Atom-planting synthesis of MCM-36 catalyst to investigate the influence of pore structure and titanium coordination state on epoxidation activity

Abstract

Abstract The borosilicate ERB-1 was modified as titanosilicate with microporous and mesoporous composite MCM-36 structure accommodated as epoxidation catalyst for large size molecule of reactants in the aqueous solution. Ti-MCM-36 was synthesized by swelling and pillaring the MWW layer structure with SiO2 and atom-planting method with TiCl4. The 2D 1H double quantum NMR and in-situ infrared spectroscopy confirm that the swelling process with cetyltrimethylammonium bromide and tetrapropylammonium hydroxide for the MCM-36 synthesis causes the deboronation of the ERB-1 and formation of hydroxyl nest. During the atom-planting treatment, the TiCl4 reacts with the generated hydroxyl group and consumes the hydroxyl nest to form the tetrahedral titanium in the zeolite framework as Ti–O–Si.
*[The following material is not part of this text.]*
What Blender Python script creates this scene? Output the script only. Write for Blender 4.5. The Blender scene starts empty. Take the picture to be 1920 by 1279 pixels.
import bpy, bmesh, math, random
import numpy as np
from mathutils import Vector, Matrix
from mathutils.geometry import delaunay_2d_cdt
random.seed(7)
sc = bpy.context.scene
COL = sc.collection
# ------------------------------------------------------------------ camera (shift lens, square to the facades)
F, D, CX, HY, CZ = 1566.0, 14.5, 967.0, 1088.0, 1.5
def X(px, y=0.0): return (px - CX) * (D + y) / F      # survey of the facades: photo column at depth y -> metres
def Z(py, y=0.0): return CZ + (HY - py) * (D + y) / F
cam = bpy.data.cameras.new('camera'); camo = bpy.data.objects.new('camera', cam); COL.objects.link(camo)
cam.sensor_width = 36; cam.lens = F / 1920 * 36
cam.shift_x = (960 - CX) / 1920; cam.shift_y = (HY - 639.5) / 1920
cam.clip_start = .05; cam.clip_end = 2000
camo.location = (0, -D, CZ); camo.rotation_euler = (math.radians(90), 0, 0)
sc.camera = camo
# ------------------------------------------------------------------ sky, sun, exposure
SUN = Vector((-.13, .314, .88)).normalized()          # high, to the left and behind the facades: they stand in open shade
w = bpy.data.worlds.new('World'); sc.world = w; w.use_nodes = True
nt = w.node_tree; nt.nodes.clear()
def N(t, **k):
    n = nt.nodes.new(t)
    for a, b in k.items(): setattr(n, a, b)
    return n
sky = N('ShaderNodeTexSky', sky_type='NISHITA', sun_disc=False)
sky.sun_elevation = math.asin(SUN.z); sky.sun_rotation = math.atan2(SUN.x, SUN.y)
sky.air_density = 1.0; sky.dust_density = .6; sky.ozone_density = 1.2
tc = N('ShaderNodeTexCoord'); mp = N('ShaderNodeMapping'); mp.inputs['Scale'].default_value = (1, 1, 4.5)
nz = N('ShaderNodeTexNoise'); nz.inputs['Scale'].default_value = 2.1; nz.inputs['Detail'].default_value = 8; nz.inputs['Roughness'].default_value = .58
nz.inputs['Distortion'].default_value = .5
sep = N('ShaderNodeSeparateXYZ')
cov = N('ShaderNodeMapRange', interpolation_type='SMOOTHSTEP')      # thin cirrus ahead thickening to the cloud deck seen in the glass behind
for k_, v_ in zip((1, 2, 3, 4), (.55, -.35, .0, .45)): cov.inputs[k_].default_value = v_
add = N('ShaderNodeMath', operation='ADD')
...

The UV–Vis spectra show that the incorporated titanium atoms are mainly existed in the form of tetracoordinated titanium. The titanosilicate pillared Si/Ti-MCM-36 with coexistence of tetrahedral and octahedral coordination titanium species were compared with Ti-MCM-36 to investigate the coordination state of Ti species for the liquid phase epoxidation of cyclohexene, cyclooctene with tert-butyl hydroperoxide aqueous solution, decane solution or H2O2 solution. Moreover, compared with the extra-framework octahedral coordination Ti species, the framework tetrahedral coordination titanium species are more efficient for epoxidation, especially with H2O2 as oxidant. By comparing with the performance of microporous Ti-ERB-1, the microporous and mesoporous composite Ti-MCM-36 is more efficient with the increase of the reactant molecule size from 1-hexene, cyclohexene, cyclooctene and soybean oil, which shows good epoxidation activity for soybean oil within H2O2 solution.